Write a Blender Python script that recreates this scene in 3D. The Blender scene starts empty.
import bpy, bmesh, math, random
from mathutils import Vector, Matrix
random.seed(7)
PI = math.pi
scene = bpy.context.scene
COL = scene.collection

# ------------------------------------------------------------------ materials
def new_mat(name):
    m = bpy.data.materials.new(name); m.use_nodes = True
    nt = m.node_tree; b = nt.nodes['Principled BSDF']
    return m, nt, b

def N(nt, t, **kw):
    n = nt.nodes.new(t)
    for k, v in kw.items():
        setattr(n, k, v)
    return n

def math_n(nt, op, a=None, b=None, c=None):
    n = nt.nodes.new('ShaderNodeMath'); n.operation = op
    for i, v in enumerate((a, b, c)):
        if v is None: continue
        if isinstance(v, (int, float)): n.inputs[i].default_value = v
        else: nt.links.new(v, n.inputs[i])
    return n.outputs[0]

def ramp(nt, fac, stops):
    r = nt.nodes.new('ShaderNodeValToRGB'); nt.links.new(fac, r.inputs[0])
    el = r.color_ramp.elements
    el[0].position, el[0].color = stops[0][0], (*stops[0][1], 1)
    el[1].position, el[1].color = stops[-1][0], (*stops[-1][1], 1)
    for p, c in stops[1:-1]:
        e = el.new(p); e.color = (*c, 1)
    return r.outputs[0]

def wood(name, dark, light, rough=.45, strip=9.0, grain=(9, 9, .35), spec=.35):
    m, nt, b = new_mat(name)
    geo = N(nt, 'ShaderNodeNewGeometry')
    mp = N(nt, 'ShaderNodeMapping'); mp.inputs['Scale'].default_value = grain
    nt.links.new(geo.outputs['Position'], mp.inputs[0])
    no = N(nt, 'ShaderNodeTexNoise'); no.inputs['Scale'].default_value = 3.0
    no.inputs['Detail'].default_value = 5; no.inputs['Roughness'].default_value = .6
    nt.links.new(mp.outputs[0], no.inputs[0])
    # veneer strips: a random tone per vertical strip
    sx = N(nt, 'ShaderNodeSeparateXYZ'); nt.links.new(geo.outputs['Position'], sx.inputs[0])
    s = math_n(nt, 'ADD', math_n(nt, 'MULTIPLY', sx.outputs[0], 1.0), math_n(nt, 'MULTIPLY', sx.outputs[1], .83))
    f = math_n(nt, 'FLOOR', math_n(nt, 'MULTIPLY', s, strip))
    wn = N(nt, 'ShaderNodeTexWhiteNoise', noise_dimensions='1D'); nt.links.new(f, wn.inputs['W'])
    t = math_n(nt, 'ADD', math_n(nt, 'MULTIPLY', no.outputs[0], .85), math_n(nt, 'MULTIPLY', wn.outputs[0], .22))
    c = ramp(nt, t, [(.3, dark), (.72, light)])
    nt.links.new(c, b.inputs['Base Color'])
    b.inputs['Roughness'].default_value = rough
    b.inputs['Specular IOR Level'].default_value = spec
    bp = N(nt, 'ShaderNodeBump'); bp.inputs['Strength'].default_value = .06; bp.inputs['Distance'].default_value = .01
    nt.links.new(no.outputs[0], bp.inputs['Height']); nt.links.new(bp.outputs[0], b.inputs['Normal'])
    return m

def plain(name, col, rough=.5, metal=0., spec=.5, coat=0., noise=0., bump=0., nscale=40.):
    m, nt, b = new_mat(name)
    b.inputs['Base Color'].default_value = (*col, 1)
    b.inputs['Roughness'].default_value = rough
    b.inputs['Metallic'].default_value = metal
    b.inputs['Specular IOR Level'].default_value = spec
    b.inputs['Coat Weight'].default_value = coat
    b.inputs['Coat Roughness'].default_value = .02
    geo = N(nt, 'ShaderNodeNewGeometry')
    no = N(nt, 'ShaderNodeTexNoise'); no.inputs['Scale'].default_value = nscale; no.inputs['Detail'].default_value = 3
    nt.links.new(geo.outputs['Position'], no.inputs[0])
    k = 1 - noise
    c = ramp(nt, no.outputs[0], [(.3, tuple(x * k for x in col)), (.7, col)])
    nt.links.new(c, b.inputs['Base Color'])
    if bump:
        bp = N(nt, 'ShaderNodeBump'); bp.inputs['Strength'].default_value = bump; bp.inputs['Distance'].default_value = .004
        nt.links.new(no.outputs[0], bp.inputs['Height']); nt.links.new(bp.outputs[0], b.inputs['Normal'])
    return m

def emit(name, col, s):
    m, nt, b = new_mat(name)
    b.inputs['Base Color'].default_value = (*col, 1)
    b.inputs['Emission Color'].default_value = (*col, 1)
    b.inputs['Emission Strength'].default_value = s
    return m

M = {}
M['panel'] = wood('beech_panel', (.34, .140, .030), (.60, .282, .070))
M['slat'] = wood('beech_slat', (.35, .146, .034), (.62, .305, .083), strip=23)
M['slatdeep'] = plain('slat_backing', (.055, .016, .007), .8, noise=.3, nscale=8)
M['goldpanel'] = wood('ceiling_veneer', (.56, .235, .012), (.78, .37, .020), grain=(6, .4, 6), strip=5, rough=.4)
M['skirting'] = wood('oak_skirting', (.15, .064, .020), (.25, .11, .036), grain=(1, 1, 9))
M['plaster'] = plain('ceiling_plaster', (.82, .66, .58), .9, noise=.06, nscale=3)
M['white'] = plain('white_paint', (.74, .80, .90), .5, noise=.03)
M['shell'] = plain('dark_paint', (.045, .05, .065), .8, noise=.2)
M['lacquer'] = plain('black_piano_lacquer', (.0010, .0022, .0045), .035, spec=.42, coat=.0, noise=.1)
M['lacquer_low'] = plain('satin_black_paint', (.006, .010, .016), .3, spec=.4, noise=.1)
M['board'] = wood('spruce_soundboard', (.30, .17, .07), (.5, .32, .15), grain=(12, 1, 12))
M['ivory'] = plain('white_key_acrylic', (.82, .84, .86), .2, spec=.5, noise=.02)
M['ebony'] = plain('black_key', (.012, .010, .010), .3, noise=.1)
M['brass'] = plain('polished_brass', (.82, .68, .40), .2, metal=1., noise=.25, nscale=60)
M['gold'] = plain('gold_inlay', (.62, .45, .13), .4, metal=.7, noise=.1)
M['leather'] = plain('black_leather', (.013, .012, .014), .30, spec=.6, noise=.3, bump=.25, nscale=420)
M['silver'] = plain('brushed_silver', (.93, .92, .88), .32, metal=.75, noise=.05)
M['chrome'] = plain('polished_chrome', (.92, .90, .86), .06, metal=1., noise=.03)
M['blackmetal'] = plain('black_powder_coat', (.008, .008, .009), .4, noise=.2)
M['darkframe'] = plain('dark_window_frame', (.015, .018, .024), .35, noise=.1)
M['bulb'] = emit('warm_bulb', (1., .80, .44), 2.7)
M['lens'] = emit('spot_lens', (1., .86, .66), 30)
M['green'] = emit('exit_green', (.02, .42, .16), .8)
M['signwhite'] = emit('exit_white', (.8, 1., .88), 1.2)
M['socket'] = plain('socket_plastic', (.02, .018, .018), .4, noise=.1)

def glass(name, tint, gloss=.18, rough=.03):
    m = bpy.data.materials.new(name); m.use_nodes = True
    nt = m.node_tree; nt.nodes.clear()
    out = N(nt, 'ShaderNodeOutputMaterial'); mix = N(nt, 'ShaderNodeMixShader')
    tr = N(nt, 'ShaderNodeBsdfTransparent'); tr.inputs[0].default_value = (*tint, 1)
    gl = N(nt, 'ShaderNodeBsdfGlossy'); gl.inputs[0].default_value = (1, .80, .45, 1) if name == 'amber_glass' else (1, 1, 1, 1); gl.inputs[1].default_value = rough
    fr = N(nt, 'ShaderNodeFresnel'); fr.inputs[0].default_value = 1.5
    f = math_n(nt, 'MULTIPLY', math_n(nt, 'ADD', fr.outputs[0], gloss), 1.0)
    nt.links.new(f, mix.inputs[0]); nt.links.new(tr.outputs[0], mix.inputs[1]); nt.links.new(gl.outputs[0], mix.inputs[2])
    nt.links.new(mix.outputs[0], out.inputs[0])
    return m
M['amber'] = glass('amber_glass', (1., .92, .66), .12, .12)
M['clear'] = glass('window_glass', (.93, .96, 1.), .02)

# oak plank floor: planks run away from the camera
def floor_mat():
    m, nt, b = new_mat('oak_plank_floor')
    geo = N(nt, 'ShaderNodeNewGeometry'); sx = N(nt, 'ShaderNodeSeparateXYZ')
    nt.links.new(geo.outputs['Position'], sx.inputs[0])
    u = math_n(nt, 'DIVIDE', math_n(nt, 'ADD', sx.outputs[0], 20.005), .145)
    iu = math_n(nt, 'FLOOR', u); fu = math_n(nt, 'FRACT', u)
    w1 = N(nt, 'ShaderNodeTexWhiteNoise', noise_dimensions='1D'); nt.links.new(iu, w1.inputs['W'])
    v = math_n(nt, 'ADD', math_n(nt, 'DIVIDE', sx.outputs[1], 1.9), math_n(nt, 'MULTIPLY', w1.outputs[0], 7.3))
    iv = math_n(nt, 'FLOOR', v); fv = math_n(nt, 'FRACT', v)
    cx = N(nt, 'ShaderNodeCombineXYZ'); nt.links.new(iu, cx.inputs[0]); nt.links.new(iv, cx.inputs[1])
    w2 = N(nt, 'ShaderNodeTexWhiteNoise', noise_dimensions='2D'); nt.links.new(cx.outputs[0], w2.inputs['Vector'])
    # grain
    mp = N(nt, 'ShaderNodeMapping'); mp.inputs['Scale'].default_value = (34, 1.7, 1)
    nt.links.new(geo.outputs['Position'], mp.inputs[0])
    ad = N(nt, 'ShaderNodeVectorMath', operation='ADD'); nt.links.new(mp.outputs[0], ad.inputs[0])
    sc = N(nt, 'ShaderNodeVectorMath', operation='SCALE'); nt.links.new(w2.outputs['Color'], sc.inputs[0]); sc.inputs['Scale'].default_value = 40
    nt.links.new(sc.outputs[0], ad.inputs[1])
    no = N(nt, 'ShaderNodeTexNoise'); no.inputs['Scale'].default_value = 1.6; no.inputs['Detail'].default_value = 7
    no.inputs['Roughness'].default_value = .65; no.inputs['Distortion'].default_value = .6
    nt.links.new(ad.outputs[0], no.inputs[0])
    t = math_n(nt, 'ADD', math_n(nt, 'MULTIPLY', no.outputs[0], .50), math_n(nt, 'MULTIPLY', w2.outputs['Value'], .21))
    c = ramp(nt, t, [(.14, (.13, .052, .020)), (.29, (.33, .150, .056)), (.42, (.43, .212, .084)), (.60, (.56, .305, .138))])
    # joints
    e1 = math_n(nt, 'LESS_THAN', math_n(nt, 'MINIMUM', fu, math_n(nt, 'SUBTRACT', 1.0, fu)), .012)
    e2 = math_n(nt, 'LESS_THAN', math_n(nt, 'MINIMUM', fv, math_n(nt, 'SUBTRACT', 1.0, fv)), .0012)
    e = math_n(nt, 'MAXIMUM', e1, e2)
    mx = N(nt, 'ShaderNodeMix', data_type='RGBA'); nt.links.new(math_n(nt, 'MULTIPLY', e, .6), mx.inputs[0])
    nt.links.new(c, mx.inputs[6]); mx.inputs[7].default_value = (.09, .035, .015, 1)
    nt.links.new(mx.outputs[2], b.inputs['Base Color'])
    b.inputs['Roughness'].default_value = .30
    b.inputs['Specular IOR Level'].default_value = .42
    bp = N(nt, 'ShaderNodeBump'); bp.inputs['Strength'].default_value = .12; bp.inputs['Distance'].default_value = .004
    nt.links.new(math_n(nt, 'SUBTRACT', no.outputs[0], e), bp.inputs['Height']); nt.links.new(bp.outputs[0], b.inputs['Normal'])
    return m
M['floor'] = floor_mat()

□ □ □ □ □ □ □

* _The request_
Write out a verbatim copy of the data, beginning with its first line and ending with the line that contains "return r.outputs[0]".

* _Answer to the task_
Write a Blender Python script that recreates this scene in 3D. The Blender scene starts empty.
import bpy, bmesh, math, random
from mathutils import Vector, Matrix
random.seed(7)
PI = math.pi
scene = bpy.context.scene
COL = scene.collection

# ------------------------------------------------------------------ materials
def new_mat(name):
    m = bpy.data.materials.new(name); m.use_nodes = True
    nt = m.node_tree; b = nt.nodes['Principled BSDF']
    return m, nt, b

def N(nt, t, **kw):
    n = nt.nodes.new(t)
    for k, v in kw.items():
        setattr(n, k, v)
    return n

def math_n(nt, op, a=None, b=None, c=None):
    n = nt.nodes.new('ShaderNodeMath'); n.operation = op
    for i, v in enumerate((a, b, c)):
        if v is None: continue
        if isinstance(v, (int, float)): n.inputs[i].default_value = v
        else: nt.links.new(v, n.inputs[i])
    return n.outputs[0]

def ramp(nt, fac, stops):
    r = nt.nodes.new('ShaderNodeValToRGB'); nt.links.new(fac, r.inputs[0])
    el = r.color_ramp.elements
    el[0].position, el[0].color = stops[0][0], (*stops[0][1], 1)
    el[1].position, el[1].color = stops[-1][0], (*stops[-1][1], 1)
    for p, c in stops[1:-1]:
        e = el.new(p); e.color = (*c, 1)
    return r.outputs[0]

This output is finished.